More bombast from top Pak general
It may have been a more profitable exercise for Pakistan Army Chief General Raheel Sharif if he had done some soul-searching and taken a historical perspective when he declared on Monday that his country was “fully capable of defeating all sorts of external aggression” and that “enemies” — meaning India — will have to pay an “unbearable cost” for aggression.
All wars with India were initiated by Pakistan and it has been shown time and again that the outcomes weren’t exactly flattering to Islamabad. And that is why our militarist neighbour went ahead and made an art form out of low-intensity conflict, another name for training proxy warriors from the ranks of extremist-terrorists it has spawned and nurtured in a bewildering network matrix for about four decades. In light of the facts on the ground it is therefore unlikely that the people of Pakistan will be impressed with the challenging tone of its military brass.
Some international experts have come to believe that Pakistan is now next only to the United States and Russia in the size of its nuclear arsenal, which is said to have grown rapidly. Perhaps that gives its generals some comfort when they seek to ratchet things a bit for the sake of home consumption and issue threats of an “unbearable” cost to this country.
Seen another way, this is also a means to internationalise the India-Pakistan equation by doing a bit of scare-mongering, saying in effect that nuclear conflict may be at risk of breaking out, and therefore urging the great powers to step into the Kashmir imbroglio.
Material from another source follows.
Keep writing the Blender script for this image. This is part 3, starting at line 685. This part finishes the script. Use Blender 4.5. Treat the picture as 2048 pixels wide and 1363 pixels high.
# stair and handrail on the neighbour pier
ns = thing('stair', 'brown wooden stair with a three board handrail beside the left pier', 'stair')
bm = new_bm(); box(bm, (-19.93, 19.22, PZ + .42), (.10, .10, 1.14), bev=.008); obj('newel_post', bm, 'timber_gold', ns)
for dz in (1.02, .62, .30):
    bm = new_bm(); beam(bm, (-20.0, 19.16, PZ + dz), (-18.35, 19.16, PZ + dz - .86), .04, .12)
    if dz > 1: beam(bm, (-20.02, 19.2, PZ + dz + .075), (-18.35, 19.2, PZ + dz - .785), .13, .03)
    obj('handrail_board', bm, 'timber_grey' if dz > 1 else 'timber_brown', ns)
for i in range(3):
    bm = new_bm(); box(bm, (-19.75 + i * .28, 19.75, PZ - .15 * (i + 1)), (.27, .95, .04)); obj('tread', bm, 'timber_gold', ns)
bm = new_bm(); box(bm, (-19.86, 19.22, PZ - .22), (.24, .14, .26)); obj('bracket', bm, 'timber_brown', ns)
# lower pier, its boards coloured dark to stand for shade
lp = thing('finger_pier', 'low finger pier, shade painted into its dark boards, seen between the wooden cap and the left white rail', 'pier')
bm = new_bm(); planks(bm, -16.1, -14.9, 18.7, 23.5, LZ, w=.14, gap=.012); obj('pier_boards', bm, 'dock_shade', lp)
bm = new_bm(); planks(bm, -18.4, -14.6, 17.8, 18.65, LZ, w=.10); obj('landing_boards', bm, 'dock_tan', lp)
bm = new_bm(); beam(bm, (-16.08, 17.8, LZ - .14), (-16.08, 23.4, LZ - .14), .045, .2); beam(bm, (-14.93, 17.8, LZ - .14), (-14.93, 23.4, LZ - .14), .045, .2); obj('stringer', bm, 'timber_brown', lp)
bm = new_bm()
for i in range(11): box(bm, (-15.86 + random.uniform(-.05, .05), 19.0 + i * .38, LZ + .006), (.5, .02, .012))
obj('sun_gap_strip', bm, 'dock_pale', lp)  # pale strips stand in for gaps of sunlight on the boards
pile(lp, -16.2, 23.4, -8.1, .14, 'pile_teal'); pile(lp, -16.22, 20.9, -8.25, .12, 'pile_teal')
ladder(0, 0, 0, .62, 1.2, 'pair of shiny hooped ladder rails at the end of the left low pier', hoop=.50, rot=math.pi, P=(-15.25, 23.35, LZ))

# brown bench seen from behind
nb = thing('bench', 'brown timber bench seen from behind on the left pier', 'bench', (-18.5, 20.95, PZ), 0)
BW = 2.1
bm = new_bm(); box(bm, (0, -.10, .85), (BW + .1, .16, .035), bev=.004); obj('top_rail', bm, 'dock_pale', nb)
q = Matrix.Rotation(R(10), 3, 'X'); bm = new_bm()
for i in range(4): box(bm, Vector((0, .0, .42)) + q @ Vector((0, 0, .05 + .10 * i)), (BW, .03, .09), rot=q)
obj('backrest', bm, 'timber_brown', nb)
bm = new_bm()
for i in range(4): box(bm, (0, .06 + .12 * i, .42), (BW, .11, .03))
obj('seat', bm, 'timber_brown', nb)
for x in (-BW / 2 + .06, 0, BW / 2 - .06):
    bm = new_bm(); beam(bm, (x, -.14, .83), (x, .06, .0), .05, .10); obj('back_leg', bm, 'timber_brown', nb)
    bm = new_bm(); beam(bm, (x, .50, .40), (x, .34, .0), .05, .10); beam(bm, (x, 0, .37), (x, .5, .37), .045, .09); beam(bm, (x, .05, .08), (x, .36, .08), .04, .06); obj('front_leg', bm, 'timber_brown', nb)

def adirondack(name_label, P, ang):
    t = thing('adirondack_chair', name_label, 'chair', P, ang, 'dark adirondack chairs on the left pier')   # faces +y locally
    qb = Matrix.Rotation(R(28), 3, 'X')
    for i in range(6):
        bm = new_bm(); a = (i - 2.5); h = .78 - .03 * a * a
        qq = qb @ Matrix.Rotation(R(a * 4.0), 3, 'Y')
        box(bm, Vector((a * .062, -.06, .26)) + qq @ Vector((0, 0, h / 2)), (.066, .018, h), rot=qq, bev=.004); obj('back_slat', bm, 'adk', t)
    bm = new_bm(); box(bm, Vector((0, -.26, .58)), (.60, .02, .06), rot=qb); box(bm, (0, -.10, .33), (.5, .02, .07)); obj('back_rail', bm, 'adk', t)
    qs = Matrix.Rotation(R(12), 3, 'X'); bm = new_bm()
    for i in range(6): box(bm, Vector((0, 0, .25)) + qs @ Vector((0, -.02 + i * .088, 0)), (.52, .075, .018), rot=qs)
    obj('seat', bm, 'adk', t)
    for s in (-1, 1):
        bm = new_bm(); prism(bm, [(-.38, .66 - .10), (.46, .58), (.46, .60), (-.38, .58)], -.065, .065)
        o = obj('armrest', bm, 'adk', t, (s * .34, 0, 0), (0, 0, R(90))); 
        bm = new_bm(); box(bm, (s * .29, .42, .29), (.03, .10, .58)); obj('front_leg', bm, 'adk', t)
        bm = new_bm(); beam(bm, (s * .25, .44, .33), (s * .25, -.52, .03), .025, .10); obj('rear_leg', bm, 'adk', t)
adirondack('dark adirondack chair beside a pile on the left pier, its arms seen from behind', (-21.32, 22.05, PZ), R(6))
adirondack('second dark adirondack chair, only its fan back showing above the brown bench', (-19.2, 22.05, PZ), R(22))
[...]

India has handled all this before — at the military and the diplomatic level, and will no doubt be alert to mischief in any form issuing from Islamabad. The Modi government and the principal Opposition party Congress have in unison reminded General Sharif — who spoke of Kashmir being an “unfinished agenda of Partition” (in this he is hardly being original) — that what remains of that issue is to make Pakistan vacate the illegally occupied parts of J&K.
Senior Pakistani figures have been speaking in bombastic tones of late. This is perhaps due to a measure of overconfidence brought on by excessive solicitousness shown by the US and China to Pakistan of late on account of geopolitical considerations. But it may be in the fitness of things if the generals learn to be more modest.
New Delhi’s policy toward Islamabad has been somewhat muddled in recent months, oscillating between gestures of friendship and appreciation of reality on the ground. The imbalance brought about as a result needs to be corrected early so that a strategy of greater practical utility in dealing with Pakistan can be arrived at and consensus built around it.